Because of these two factors, I don't see Git being supplanted - it's simply built in such a way that it can incorporate many new ideas without drastic rearchitecting.
But it is always a good idea to look at other systems to harvest other good ideas. Git is flexible enough, after all, to integrate some pretty funky workflows.
As a first step, you should go look at Monotone. Monotone is Git's spiritual father - it's driven by a classical database (sqlite, as I recall), but is otherwise fairly similar to a typical version control system build with git. It has branches, SHA hashing, no version numbering, etc. It goes a little further in terms of security (though Git has caught up), but crucially, these are the guys that invented many of the concepts, like a Directed Acyclic Graph for versions, that Linus then used much more efficiently in Git.
The Monotone project came up with some wonderfully byzantine ideas.
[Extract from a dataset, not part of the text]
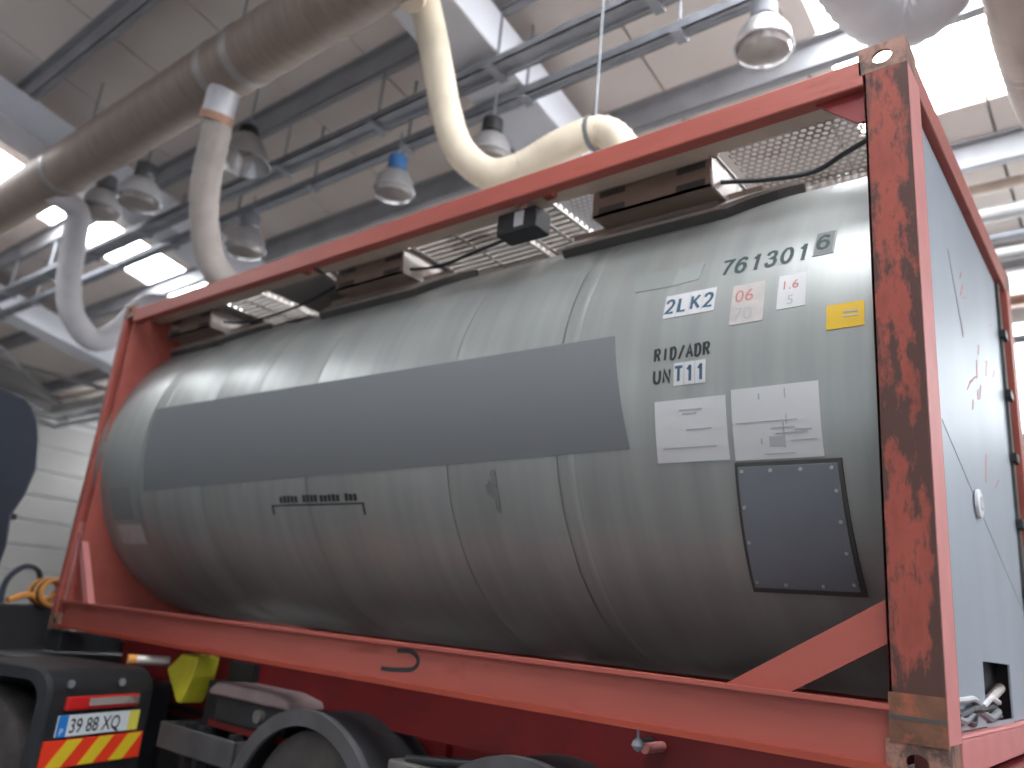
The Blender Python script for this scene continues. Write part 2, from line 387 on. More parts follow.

For example, to fix a bug, you identify when the bug was introduced, and branch there. You then fix the bug in this new branch, and then merge the result to any downstream branches of the commit the bug was introduced in. Now, you can identify the revisions in which the bug is present by where the bug-fix branch is not yet merged. The basic idea of using branches very fluidly is certainly prominent in most Git workflows, but the notion of using them directly as bug tracking is definitely a new concept.
"Git is not exactly the easiest thing to not mess up."
Double negative. Kinda hard to understand.
Well, we can cancel them out...
"Git is exactly the easiest thing to mess up."
You're right - that's way more clear! :)
(This is a light-hearted dig at git's complexity, not your comment about Ben's wording.)